A second national bank, chartered for another 20 years, operated from 1816 through 1836; it proved criminally corrupt. A third national bank system supplied Abraham Lincoln with paper currency – greenbacks – to fund the Civil War. A fourth national bank, the Federal Reserve, arrived in 1913 with the dawning of the centralized state. It has survived for nearly a century – demonstrating, through boom and bust, why the American people have distrusted it so much for so long. It was, after all, a primary cause of the Great Depression in 1929 and a primary cause of the Great Market Meltdown in 2008.

When he used his presidential veto to abolish the second of the four U.S. central banks, president Andrew Jackson – “Old Hickory” – listed three reasons why central banks expose democracies to unacceptable risk: (1) they concentrate too much power in a single institution; (2) they make countries too dependent on foreign debt – hence too dependent on foreign countries; and (3) they make the rich richer and the poor poorer. In 1835, incidentally, Jackson paid off the entire federal debt, the only president in history to accomplish such a feat. He championed “a plain system [of government] void of pomp, protecting all and granting favours to none, dispensing its blessings like the dews of heaven.”

In some ways, the presidential election now under way evokes the presidential election of 1800. The nation was deeply divided, the rhetoric rude and libellous. The incumbent Federalists wanted more government; the opposition Republicans wanted less. The most heated issue of the campaign: whether or not to end the Fed – and whether to bail out private banks with public money.

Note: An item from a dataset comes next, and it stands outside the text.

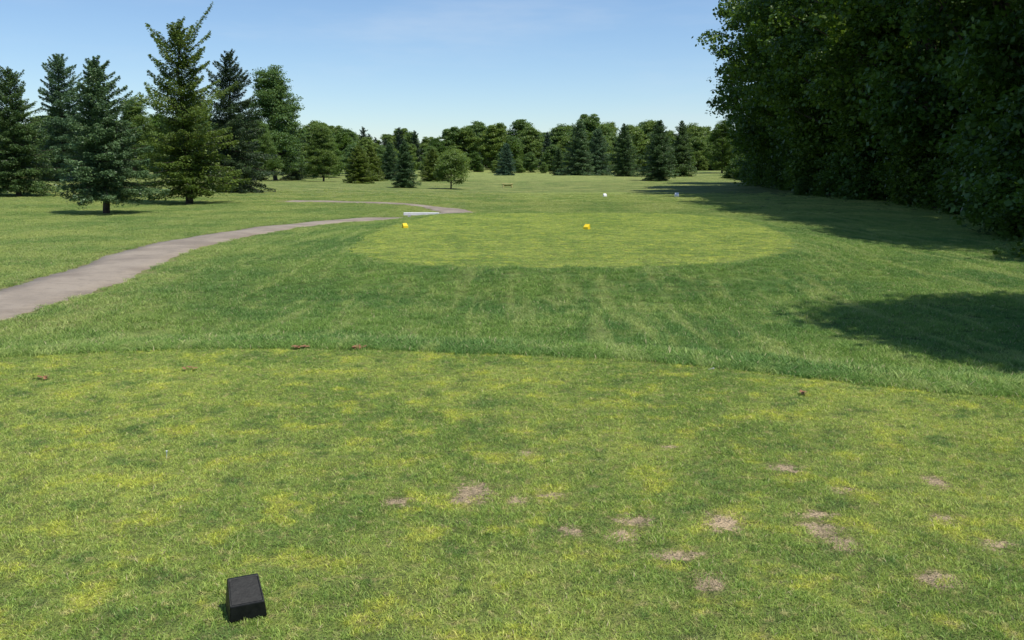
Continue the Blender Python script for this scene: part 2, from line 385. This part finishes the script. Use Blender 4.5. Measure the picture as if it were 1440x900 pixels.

Historians now call the 1800 election “the bank war.” As a rearguard action, though, it persists to this very day. End the Fed, says Republican candidate Ron Paul. Audit it, says Newt Gingrich, “and find out who got our money.” Forbid the bailouts, says Mitt Romney. Even Barack Obama, who bailed out Wall Street financial institutions with low-interest, trillion-dollar loans, now concurs. It’s populist politics for sure. But Jeffersonian democracy survives to fight another day – a democracy embodying, as Jefferson eloquently put it in his first inaugural address, “the soul of the nation.”